Rahmi Bey grew increasingly impatient with the policies being promoted by Constantinople and began preparations to regain his authority over a city that wished to have no part in Enver Pasha’s war. His determination to remain aloof from the conflict, coupled with his friendship with the Levantine families, encouraged many of them to remain in the city. Herbert Octavius considered all his options before declaring his intention of staying in Smyrna. His brother, Edward, followed suit. He had no desire to close his factories and lay off his workers; he preferred to chance his luck in the only place he knew as home. One by one, the Levantine families of Bournabat and elsewhere elected to remain in Smyrna.

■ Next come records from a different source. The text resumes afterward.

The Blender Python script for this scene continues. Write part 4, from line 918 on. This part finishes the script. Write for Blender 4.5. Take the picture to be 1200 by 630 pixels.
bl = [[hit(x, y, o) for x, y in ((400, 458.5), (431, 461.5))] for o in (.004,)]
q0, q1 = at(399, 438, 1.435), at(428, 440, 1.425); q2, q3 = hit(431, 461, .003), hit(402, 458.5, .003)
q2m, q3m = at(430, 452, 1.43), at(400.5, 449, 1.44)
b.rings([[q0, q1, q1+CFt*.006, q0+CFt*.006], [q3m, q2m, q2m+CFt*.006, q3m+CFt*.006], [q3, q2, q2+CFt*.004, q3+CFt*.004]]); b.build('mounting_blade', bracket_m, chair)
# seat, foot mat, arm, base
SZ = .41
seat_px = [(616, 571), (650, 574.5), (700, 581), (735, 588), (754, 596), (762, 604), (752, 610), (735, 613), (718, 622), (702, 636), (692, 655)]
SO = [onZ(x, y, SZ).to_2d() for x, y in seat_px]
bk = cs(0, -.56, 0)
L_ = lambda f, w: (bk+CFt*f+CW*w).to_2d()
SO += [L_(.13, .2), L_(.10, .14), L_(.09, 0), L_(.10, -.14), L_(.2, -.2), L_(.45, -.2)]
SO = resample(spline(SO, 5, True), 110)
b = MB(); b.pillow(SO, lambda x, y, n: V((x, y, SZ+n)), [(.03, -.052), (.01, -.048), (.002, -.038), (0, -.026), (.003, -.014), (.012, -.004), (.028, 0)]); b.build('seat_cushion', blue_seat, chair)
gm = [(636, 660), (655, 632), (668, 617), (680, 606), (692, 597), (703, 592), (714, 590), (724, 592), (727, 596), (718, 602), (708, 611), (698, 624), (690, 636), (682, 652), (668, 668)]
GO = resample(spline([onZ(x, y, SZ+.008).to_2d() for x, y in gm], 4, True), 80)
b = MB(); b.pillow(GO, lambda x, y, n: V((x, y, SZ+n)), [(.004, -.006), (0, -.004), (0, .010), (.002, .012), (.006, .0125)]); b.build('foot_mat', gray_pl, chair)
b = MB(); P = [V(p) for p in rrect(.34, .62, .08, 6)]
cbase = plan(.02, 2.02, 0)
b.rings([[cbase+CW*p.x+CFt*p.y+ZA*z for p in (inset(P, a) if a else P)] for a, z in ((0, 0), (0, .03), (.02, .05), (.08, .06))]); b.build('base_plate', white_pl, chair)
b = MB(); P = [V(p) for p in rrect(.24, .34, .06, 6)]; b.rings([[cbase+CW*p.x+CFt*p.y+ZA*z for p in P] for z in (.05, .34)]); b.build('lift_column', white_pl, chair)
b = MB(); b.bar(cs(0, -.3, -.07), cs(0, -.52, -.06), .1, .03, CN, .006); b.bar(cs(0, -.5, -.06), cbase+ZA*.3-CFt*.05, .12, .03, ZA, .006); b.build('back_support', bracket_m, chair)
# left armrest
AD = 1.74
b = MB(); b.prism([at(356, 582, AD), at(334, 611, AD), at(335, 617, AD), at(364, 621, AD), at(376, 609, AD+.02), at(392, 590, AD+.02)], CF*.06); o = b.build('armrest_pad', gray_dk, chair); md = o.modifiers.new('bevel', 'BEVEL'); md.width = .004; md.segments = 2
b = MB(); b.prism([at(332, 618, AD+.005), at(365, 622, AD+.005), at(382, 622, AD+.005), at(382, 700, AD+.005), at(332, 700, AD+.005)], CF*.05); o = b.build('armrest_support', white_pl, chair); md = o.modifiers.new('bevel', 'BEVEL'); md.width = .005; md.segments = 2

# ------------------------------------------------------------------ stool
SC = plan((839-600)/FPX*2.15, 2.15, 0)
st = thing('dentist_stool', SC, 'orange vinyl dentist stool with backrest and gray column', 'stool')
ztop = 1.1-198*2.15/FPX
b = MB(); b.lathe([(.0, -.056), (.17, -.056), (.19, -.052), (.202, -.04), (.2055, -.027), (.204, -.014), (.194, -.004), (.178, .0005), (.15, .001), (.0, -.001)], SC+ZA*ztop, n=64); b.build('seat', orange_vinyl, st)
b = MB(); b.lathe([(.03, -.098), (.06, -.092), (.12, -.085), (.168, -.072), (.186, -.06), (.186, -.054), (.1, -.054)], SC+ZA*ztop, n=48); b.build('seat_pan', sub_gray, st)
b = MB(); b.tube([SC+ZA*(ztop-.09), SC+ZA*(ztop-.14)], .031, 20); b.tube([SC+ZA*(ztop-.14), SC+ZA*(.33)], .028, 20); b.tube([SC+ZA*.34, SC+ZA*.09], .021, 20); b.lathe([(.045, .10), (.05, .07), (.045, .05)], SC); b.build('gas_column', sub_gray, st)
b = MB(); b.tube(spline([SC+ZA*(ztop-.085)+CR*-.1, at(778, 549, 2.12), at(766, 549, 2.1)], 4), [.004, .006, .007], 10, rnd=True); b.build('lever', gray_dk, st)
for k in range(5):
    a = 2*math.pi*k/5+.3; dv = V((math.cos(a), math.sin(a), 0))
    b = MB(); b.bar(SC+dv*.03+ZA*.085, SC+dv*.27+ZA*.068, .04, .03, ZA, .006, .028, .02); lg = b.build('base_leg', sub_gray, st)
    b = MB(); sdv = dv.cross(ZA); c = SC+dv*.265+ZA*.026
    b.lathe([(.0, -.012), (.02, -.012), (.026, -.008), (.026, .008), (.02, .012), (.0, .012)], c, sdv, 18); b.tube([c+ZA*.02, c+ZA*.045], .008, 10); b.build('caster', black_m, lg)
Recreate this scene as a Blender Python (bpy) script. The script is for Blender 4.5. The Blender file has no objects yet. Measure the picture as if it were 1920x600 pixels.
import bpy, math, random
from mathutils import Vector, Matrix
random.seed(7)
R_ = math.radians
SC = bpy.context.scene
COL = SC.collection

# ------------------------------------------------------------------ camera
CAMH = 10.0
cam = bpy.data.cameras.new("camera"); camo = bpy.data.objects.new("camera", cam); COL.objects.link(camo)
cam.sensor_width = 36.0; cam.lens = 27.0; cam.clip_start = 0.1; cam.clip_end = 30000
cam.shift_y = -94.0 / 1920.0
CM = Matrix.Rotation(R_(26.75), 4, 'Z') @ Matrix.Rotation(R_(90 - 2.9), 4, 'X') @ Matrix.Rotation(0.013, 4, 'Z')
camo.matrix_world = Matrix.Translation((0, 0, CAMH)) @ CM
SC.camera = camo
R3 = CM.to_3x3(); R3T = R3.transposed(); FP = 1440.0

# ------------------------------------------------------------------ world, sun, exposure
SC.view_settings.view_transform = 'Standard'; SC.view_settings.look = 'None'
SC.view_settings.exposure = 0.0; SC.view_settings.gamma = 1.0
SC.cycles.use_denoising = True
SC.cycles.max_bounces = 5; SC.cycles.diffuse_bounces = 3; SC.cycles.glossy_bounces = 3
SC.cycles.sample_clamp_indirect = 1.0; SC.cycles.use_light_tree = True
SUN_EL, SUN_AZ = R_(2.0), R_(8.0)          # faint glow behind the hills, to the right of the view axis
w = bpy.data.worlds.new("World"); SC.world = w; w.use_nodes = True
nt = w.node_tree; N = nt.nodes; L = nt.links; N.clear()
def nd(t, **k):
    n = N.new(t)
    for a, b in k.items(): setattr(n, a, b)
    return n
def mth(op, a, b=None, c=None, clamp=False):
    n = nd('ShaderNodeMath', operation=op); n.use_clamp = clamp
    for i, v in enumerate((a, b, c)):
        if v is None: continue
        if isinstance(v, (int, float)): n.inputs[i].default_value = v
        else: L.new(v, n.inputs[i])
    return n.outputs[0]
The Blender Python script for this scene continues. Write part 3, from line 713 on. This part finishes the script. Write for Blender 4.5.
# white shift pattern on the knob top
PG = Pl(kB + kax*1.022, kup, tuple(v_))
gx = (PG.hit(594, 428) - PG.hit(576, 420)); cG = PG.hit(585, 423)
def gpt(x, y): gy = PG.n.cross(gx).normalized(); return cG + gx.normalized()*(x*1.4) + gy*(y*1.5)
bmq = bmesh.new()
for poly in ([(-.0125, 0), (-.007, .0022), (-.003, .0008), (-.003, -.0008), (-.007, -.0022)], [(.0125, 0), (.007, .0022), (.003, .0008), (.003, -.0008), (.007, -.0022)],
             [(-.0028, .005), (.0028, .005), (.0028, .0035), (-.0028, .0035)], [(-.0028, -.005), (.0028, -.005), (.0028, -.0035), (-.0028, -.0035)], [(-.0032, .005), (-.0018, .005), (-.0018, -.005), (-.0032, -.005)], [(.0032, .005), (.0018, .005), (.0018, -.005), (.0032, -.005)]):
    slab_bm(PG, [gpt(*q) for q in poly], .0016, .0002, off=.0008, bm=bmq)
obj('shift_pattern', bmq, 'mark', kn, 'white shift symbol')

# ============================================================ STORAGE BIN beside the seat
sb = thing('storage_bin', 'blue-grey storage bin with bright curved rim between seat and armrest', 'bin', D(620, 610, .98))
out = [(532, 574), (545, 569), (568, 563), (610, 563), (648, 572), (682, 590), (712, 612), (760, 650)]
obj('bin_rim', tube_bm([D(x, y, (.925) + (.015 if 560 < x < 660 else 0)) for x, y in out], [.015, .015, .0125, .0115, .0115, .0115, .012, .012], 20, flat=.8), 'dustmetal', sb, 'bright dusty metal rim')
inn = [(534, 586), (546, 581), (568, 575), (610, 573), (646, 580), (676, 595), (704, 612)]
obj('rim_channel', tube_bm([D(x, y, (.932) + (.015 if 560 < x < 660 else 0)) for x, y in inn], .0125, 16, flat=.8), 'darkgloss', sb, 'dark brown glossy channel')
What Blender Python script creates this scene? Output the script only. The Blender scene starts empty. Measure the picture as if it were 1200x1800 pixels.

One of the reasons for their staying was highlighted by Henry Morgenthau. ‘The great majority had never set foot in England,’ he wrote. ‘Their retention of their European citizenship is almost their only contact with the nation from which they have sprung.’ They were also fearful of what might happen to their businesses in their absence. Besides, there seemed little reason to act precipitately. Many were already predicting that the war would be over by Christmas.

Smyrna’s foreign consuls were given rather less freedom to decide their future. All of the consulates – with the exception of Germany, Austro-Hungary and America – were closed by order of the government. Their staffs were ordered to leave on the first available vessel.

It was a particularly heavy blow for Clifford Heathcote-Smith, who had grown to love the city that had been his home for six years. At the end of October, he took a last wistful stroll along Smyrna’s quayside and said his private farewells. He felt as if the city had reached a milestone in its history and wondered whether he was witnessing the end of an era. The majority of the city’s population was on the Allied side: ‘it is probable that they, rather than the Turks, will suffer,’ he wrote.

Heathcote-Smith believed that Smyrna would be unable to avoid becoming embroiled in a war that was not of her choosing. And in the process it was even more unlikely that this enchanting, glittering city would ever be quite the same again.